Being Weird Will Define Creative Decisions in 2026
Something has shifted in outdoor preferences.
Gorp isn’t just trail snacks anymore, it’s a full-blown stylistic identity. Trail running and hiking aesthetics have collided with streetwear, and the result is more experimental, more expressive, and way less uniform than even a few years ago. You can feel it in how brands are styling campaigns, how athletes are dressing - both on and off the trail, and how consumers are choosing what they align with.
From “form follows function” to expressive utility
Let’s be honest, tech pants from 2018 haven’t aged well.
The outdoor industry has moved past an era of pure function-for-function’s-sake. We’re now in a place where expressive uniqueness matters just as much as performance. And the interesting part is, the gear is still highly functional. It just looks like it belongs to someone with a point of view.
Today’s consumer doesn’t want utility in isolation. They want individuality within the group they identify with. They want to recognize themselves in the work, not feel like they’re being sold a generic version of “outdoor.”
Case study: Antigrav climbing campaign
The images that stick aren’t perfectly polished or overly explained. They’re specific. A little offbeat. Sometimes slightly uncomfortable in a good way. They borrow from subcultures, mix references that shouldn’t technically belong together, and trust the audience to get it. Or not. Either way, the work has a point of view.

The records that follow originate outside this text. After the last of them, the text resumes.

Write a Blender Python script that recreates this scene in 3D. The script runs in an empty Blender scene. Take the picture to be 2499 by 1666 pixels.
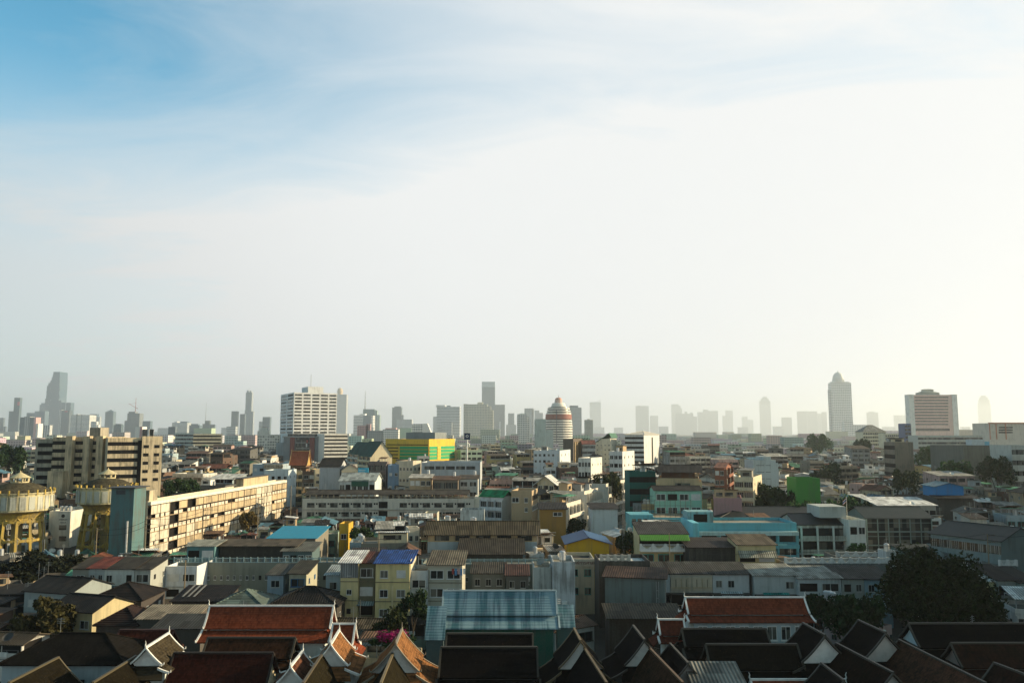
import bpy, math, random
from math import sin, cos, tan, atan, atan2, pi, radians as R, sqrt, hypot
rnd = random.Random(11)
sc = bpy.context.scene
COL = sc.collection
# ---------------------------------------------------------------- camera
H = 36.0; F = 2000.0; CX = 1249.5; CY = 833.0; HZ = 1058.0
P = atan((HZ - CY) / F); cP = cos(P); sP = sin(P)
cam = bpy.data.cameras.new('camera'); cam.sensor_width = 36; cam.lens = 36 * F / 2499
cam.clip_start = 1; cam.clip_end = 60000
camo = bpy.data.objects.new('camera', cam); COL.objects.link(camo)
camo.location = (0, 0, H); camo.rotation_euler = (pi / 2 + P, 0, 0)
sc.camera = camo
# ---------------------------------------------------------------- sun, sky, exposure
SUN_EL, SUN_AZ = R(19), R(80)          # azimuth clockwise from the view direction
S = (sin(SUN_AZ) * cos(SUN_EL), cos(SUN_AZ) * cos(SUN_EL), sin(SUN_EL))
sl = bpy.data.lights.new('sun', 'SUN'); sl.energy = 5.0; sl.angle = R(0.5); sl.color = (1.0, 0.81, 0.51)
so = bpy.data.objects.new('sun', sl); COL.objects.link(so)
so.rotation_euler = (pi / 2 - SUN_EL, 0, pi - SUN_AZ); so.location = (300, 50, 400)
sc.view_settings.view_transform = 'Standard'; sc.view_settings.look = 'None'
sc.view_settings.exposure = 0.65; sc.view_settings.gamma = 1.0
sc.cycles.max_bounces = 5; sc.cycles.diffuse_bounces = 3; sc.cycles.glossy_bounces = 2
sc.cycles.volume_bounces = 3; sc.cycles.use_denoising = True
sc.cycles.caustics_reflective = False; sc.cycles.caustics_refractive = False

class NT:
    def __init__(s, nt): s.t = nt
    def n(s, typ, **kw):
        nd = s.t.nodes.new(typ)
        for k, v in kw.items(): setattr(nd, k, v)
        return nd
    def link(s, a, b): s.t.links.new(a, b)
    def val(s, sock, v):
        if hasattr(v, 'is_output'): s.link(v, sock)
        elif v is not None: sock.default_value = v
    def math(s, op, a, b=None, c=None, clamp=False):
        nd = s.n('ShaderNodeMath', operation=op, use_clamp=clamp)
        for i, v in enumerate((a, b, c)):
            if v is not None: s.val(nd.inputs[i], v)
        return nd.outputs[0]
    def vmath(s, op, a, b=None):
        nd = s.n('ShaderNodeVectorMath', operation=op)
        s.val(nd.inputs[0], a)
        if b is not None: s.val(nd.inputs[1], b)
        return nd.outputs['Value'] if op in ('DOT_PRODUCT', 'LENGTH') else nd.outputs[0]
    def mix(s, f, a, b, mode='MIX'):
        nd = s.n('ShaderNodeMix', data_type='RGBA', blend_type=mode)
        s.val(nd.inputs[0], f); s.val(nd.inputs[6], a); s.val(nd.inputs[7], b)
        return nd.outputs[2]
    def noise(s, vec, scale, detail=3, rough=.55):
        nd = s.n('ShaderNodeTexNoise'); s.val(nd.inputs['Vector'], vec)
        nd.inputs['Scale'].default_value = scale; nd.inputs['Detail'].default_value = detail; nd.inputs['Roughness'].default_value = rough
        return nd.outputs['Fac']
    def ramp(s, f, a, b):
        nd = s.n('ShaderNodeMapRange', interpolation_type='SMOOTHSTEP'); s.val(nd.inputs[0], f)
        nd.inputs[1].default_value = a; nd.inputs[2].default_value = b
        return nd.outputs[0]
    def sep(s, v):
        nd = s.n('ShaderNodeSeparateXYZ'); s.link(v, nd.inputs[0]); return nd.outputs
    def comb(s, x, y, z):
        nd = s.n('ShaderNodeCombineXYZ')
        for i, v in enumerate((x, y, z)): s.val(nd.inputs[i], v)
        return nd.outputs[0]

w = bpy.data.worlds.new('World'); sc.world = w; w.use_nodes = True
t = NT(w.node_tree); w.node_tree.nodes.clear()
sky = t.n('ShaderNodeTexSky', sky_type='NISHITA', sun_disc=False)
sky.sun_elevation = SUN_EL; sky.sun_rotation = SUN_AZ; sky.air_density = 1.0; sky.dust_density = 0.4; sky.ozone_density = 2.0
d = t.n('ShaderNodeTexCoord').outputs['Generated']
dx, dy, dz = t.sep(d)
sd = t.vmath('DOT_PRODUCT', d, S)
zz = t.math('ADD', t.math('MAXIMUM', dz, 0.0), 0.12)
cp = t.comb(t.math('DIVIDE', dx, zz), t.math('DIVIDE', dy, zz), 0.0)
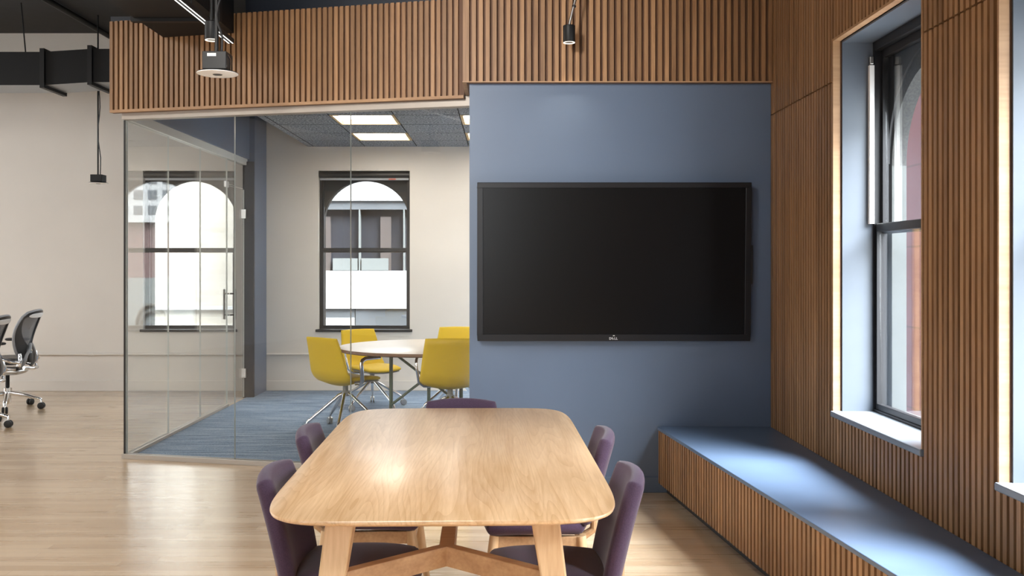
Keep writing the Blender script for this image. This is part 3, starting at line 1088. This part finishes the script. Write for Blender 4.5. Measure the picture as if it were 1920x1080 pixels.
bench = empty('bench', (1.3, 4.0, 0), label='long built-in window bench with blue-grey top and slatted oak front', cat='bench')
off = Vector((1.3, 4.0, 0))
wx = lambda yy: FR(6.11 - yy, 0, 0).x - 0.002
poly = [FE(0, 0, 0), FE(BL, 0, 0), Vector((wx(FE(BL, 0, 0).y), FE(BL, 0, 0).y, 0)), Vector((wx(6.097), 6.097, 0))]
poly[0].y = min(poly[0].y, 6.097)
MB().prism([(p.x - off.x, p.y - off.y) for p in poly], lambda p: (p[0], p[1], 0.40), lambda p: (p[0], p[1], 0.42)).build('seat_top', M['bench_top'], bench, bevel=0.003)
mb = MB()
u = 0.012
while u < BL - 0.03:
    mb.hexa([q - off for q in (FE(u, 0.004, 0.065), FE(u + SLW, 0.004, 0.065), FE(u + SLW, 0.026, 0.065), FE(u, 0.026, 0.065),
                               FE(u, 0.004, 0.399), FE(u + SLW, 0.004, 0.399), FE(u + SLW, 0.026, 0.399), FE(u, 0.026, 0.399))])
    u += PITCH
mb.build('slat_front', M['slat'], bench)
MB().hexa([q - off for q in (FE(0.01, 0.026, 0.065), FE(BL, 0.026, 0.065), FE(BL, 0.04, 0.065), FE(0.01, 0.04, 0.065),
                             FE(0.01, 0.026, 0.399), FE(BL, 0.026, 0.399), FE(BL, 0.04, 0.399), FE(0.01, 0.04, 0.399))]).build('front_board', M['slat_back'], bench)
MB().hexa([q - off for q in (FE(0.01, 0.06, 0.0), FE(BL, 0.06, 0.0), FE(BL, 0.09, 0.0), FE(0.01, 0.09, 0.0),
                             FE(0.01, 0.06, 0.399), FE(BL, 0.06, 0.399), FE(BL, 0.09, 0.399), FE(0.01, 0.09, 0.399))]).build('toe_kick', M['black_plastic'], bench)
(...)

Look at a few stills from a recent campaign for Antigrav - an emerging niche climbing brand. We're speaking directly to climbers by documenting them in a true and personal way. We're speaking a visual language that climbers understand leaving clues without screaming "this is a climbing campaign" We used film and scanned art. We leaned into the imperfections because we want it to be real.
We executed ideas on a whim under the rule: if we like it, it goes. The goal isn’t to chase everyone. It’s to magnetize the right ones. The stronger your center of gravity, the wider your orbit becomes.
What this means for visual storytelling
As a commercial outdoor and active lifestyle photographer based in Seattle, Washington, this shift is impossible to ignore. The Pacific Northwest has always been a breeding ground for subcultures, hybrid identities, and niche outdoor communities. Trail runners who borrow from skate culture. Climbers who dress like they just left an art opening. Skiers who don’t care if it looks “correct,” as long as it feels like them.
This is where visual storytelling is headed.
Less polished sameness. More outsider energy. Subculture cues. Niche references. Unapologetic taste. The kind of details that tell you exactly who the work is for, even if it isn’t for everyone.
Why “being weird” works in 2026
People want to feel something new, but more importantly, they want to feel seen as distinct.
In a crowded market, the brands and campaigns that stand out will be the ones willing to take creative risks, trust unconventional casting, and lean into specificity rather than mass appeal. That’s what drives emotional connection, and emotional connection drives spending decisions.
Being weird isn’t a gimmick. It’s a signal. And in 2026, it’s going to define which creative work actually lands.